**Records from a data collection**
****************************************

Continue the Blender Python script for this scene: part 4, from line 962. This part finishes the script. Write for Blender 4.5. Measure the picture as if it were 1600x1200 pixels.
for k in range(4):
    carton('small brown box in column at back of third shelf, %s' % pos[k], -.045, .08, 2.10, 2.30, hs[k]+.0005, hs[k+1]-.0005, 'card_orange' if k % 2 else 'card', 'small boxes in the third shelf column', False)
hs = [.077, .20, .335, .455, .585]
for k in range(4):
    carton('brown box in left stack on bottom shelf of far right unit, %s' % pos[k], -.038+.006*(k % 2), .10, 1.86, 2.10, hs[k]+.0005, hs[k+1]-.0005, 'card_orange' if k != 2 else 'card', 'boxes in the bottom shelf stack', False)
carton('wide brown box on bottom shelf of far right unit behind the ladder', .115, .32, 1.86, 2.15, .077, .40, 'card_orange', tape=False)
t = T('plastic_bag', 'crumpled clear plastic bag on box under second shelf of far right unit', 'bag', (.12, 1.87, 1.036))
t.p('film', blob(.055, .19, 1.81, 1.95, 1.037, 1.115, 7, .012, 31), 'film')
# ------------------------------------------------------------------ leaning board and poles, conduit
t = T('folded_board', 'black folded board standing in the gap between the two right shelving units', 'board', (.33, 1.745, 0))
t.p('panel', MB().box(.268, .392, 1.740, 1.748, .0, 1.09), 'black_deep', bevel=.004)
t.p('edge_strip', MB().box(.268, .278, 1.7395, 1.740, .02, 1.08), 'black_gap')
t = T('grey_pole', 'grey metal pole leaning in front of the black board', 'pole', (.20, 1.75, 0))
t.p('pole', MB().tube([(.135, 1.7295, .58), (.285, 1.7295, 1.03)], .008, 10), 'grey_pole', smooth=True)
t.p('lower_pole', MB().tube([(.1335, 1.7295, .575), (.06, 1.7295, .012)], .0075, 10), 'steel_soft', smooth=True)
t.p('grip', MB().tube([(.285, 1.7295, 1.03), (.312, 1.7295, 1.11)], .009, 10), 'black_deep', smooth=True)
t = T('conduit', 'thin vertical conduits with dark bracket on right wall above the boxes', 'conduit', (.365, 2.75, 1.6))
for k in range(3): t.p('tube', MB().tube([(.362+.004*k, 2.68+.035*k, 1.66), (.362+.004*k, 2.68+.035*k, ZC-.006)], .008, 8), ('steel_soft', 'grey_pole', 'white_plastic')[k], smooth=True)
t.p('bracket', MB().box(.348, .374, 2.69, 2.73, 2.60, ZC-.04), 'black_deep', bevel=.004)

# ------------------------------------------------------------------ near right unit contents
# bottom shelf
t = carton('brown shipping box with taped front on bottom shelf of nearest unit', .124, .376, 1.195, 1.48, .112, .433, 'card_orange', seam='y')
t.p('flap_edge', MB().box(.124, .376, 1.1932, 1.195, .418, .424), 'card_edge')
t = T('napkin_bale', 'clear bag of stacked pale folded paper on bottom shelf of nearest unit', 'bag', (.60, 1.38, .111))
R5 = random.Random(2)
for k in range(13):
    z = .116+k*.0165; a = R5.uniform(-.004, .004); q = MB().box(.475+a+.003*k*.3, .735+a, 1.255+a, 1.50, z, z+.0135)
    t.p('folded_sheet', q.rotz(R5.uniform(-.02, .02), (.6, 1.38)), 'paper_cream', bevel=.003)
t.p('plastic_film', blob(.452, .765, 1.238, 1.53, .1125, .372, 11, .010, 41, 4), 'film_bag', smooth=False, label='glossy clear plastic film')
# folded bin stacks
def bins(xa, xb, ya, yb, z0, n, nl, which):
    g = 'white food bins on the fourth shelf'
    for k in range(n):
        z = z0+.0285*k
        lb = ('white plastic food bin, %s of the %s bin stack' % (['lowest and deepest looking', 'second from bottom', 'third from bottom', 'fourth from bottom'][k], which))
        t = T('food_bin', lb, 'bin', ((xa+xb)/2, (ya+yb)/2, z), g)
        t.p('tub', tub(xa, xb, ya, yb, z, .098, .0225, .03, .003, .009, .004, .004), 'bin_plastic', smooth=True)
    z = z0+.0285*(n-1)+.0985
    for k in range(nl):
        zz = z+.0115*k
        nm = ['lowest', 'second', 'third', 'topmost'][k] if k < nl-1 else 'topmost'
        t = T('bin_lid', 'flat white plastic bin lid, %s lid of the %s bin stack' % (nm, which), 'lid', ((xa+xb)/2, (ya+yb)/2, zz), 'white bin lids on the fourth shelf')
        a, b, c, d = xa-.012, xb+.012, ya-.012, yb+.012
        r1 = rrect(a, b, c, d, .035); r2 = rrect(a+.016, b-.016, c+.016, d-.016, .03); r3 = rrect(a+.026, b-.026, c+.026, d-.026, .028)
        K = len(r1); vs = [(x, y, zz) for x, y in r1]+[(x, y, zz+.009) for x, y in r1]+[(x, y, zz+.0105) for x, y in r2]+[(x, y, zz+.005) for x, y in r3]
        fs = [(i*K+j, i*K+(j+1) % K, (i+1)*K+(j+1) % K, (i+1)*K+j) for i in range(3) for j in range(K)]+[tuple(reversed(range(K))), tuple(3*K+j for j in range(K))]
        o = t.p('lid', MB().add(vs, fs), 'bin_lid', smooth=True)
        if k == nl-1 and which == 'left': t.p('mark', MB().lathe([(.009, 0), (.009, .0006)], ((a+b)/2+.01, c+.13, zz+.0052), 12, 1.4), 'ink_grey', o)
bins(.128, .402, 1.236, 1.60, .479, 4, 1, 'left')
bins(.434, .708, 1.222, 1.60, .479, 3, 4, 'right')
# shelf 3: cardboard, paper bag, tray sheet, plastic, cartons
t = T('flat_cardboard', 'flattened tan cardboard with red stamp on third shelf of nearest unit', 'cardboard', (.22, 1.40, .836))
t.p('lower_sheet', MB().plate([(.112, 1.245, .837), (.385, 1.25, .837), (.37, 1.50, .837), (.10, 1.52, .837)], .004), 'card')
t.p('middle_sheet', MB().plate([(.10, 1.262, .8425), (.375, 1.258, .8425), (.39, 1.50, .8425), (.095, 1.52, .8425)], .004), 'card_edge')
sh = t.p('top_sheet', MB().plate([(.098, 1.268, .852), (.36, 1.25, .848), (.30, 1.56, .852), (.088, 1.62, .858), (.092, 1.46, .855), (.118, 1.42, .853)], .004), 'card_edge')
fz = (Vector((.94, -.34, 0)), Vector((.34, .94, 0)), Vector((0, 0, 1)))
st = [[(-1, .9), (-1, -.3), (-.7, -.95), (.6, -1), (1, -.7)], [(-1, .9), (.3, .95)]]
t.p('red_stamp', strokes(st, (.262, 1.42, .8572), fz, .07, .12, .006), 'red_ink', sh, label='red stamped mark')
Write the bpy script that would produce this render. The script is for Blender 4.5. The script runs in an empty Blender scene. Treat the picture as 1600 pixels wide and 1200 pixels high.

****************************************

**Directions**
Quote the entire listing above exactly.

**Solution to this exercise**
Continue the Blender Python script for this scene: part 4, from line 962. This part finishes the script. Write for Blender 4.5. Measure the picture as if it were 1600x1200 pixels.
for k in range(4):
    carton('small brown box in column at back of third shelf, %s' % pos[k], -.045, .08, 2.10, 2.30, hs[k]+.0005, hs[k+1]-.0005, 'card_orange' if k % 2 else 'card', 'small boxes in the third shelf column', False)
hs = [.077, .20, .335, .455, .585]
for k in range(4):
    carton('brown box in left stack on bottom shelf of far right unit, %s' % pos[k], -.038+.006*(k % 2), .10, 1.86, 2.10, hs[k]+.0005, hs[k+1]-.0005, 'card_orange' if k != 2 else 'card', 'boxes in the bottom shelf stack', False)
carton('wide brown box on bottom shelf of far right unit behind the ladder', .115, .32, 1.86, 2.15, .077, .40, 'card_orange', tape=False)
t = T('plastic_bag', 'crumpled clear plastic bag on box under second shelf of far right unit', 'bag', (.12, 1.87, 1.036))
t.p('film', blob(.055, .19, 1.81, 1.95, 1.037, 1.115, 7, .012, 31), 'film')
# ------------------------------------------------------------------ leaning board and poles, conduit
t = T('folded_board', 'black folded board standing in the gap between the two right shelving units', 'board', (.33, 1.745, 0))
t.p('panel', MB().box(.268, .392, 1.740, 1.748, .0, 1.09), 'black_deep', bevel=.004)
t.p('edge_strip', MB().box(.268, .278, 1.7395, 1.740, .02, 1.08), 'black_gap')
t = T('grey_pole', 'grey metal pole leaning in front of the black board', 'pole', (.20, 1.75, 0))
t.p('pole', MB().tube([(.135, 1.7295, .58), (.285, 1.7295, 1.03)], .008, 10), 'grey_pole', smooth=True)
t.p('lower_pole', MB().tube([(.1335, 1.7295, .575), (.06, 1.7295, .012)], .0075, 10), 'steel_soft', smooth=True)
t.p('grip', MB().tube([(.285, 1.7295, 1.03), (.312, 1.7295, 1.11)], .009, 10), 'black_deep', smooth=True)
t = T('conduit', 'thin vertical conduits with dark bracket on right wall above the boxes', 'conduit', (.365, 2.75, 1.6))
for k in range(3): t.p('tube', MB().tube([(.362+.004*k, 2.68+.035*k, 1.66), (.362+.004*k, 2.68+.035*k, ZC-.006)], .008, 8), ('steel_soft', 'grey_pole', 'white_plastic')[k], smooth=True)
t.p('bracket', MB().box(.348, .374, 2.69, 2.73, 2.60, ZC-.04), 'black_deep', bevel=.004)

# ------------------------------------------------------------------ near right unit contents
# bottom shelf
t = carton('brown shipping box with taped front on bottom shelf of nearest unit', .124, .376, 1.195, 1.48, .112, .433, 'card_orange', seam='y')
t.p('flap_edge', MB().box(.124, .376, 1.1932, 1.195, .418, .424), 'card_edge')
t = T('napkin_bale', 'clear bag of stacked pale folded paper on bottom shelf of nearest unit', 'bag', (.60, 1.38, .111))
R5 = random.Random(2)
for k in range(13):
    z = .116+k*.0165; a = R5.uniform(-.004, .004); q = MB().box(.475+a+.003*k*.3, .735+a, 1.255+a, 1.50, z, z+.0135)
    t.p('folded_sheet', q.rotz(R5.uniform(-.02, .02), (.6, 1.38)), 'paper_cream', bevel=.003)
t.p('plastic_film', blob(.452, .765, 1.238, 1.53, .1125, .372, 11, .010, 41, 4), 'film_bag', smooth=False, label='glossy clear plastic film')
# folded bin stacks
def bins(xa, xb, ya, yb, z0, n, nl, which):
    g = 'white food bins on the fourth shelf'
    for k in range(n):
        z = z0+.0285*k
        lb = ('white plastic food bin, %s of the %s bin stack' % (['lowest and deepest looking', 'second from bottom', 'third from bottom', 'fourth from bottom'][k], which))
        t = T('food_bin', lb, 'bin', ((xa+xb)/2, (ya+yb)/2, z), g)
        t.p('tub', tub(xa, xb, ya, yb, z, .098, .0225, .03, .003, .009, .004, .004), 'bin_plastic', smooth=True)
    z = z0+.0285*(n-1)+.0985
    for k in range(nl):
        zz = z+.0115*k
        nm = ['lowest', 'second', 'third', 'topmost'][k] if k < nl-1 else 'topmost'
        t = T('bin_lid', 'flat white plastic bin lid, %s lid of the %s bin stack' % (nm, which), 'lid', ((xa+xb)/2, (ya+yb)/2, zz), 'white bin lids on the fourth shelf')
        a, b, c, d = xa-.012, xb+.012, ya-.012, yb+.012
        r1 = rrect(a, b, c, d, .035); r2 = rrect(a+.016, b-.016, c+.016, d-.016, .03); r3 = rrect(a+.026, b-.026, c+.026, d-.026, .028)
        K = len(r1); vs = [(x, y, zz) for x, y in r1]+[(x, y, zz+.009) for x, y in r1]+[(x, y, zz+.0105) for x, y in r2]+[(x, y, zz+.005) for x, y in r3]
        fs = [(i*K+j, i*K+(j+1) % K, (i+1)*K+(j+1) % K, (i+1)*K+j) for i in range(3) for j in range(K)]+[tuple(reversed(range(K))), tuple(3*K+j for j in range(K))]
        o = t.p('lid', MB().add(vs, fs), 'bin_lid', smooth=True)
        if k == nl-1 and which == 'left': t.p('mark', MB().lathe([(.009, 0), (.009, .0006)], ((a+b)/2+.01, c+.13, zz+.0052), 12, 1.4), 'ink_grey', o)
bins(.128, .402, 1.236, 1.60, .479, 4, 1, 'left')
bins(.434, .708, 1.222, 1.60, .479, 3, 4, 'right')
# shelf 3: cardboard, paper bag, tray sheet, plastic, cartons
t = T('flat_cardboard', 'flattened tan cardboard with red stamp on third shelf of nearest unit', 'cardboard', (.22, 1.40, .836))
t.p('lower_sheet', MB().plate([(.112, 1.245, .837), (.385, 1.25, .837), (.37, 1.50, .837), (.10, 1.52, .837)], .004), 'card')
t.p('middle_sheet', MB().plate([(.10, 1.262, .8425), (.375, 1.258, .8425), (.39, 1.50, .8425), (.095, 1.52, .8425)], .004), 'card_edge')
sh = t.p('top_sheet', MB().plate([(.098, 1.268, .852), (.36, 1.25, .848), (.30, 1.56, .852), (.088, 1.62, .858), (.092, 1.46, .855), (.118, 1.42, .853)], .004), 'card_edge')
fz = (Vector((.94, -.34, 0)), Vector((.34, .94, 0)), Vector((0, 0, 1)))
st = [[(-1, .9), (-1, -.3), (-.7, -.95), (.6, -1), (1, -.7)], [(-1, .9), (.3, .95)]]
t.p('red_stamp', strokes(st, (.262, 1.42, .8572), fz, .07, .12, .006), 'red_ink', sh, label='red stamped mark')
Write the bpy script that would produce this render. The script is for Blender 4.5. The script runs in an empty Blender scene. Treat the picture as 1600 pixels wide and 1200 pixels high.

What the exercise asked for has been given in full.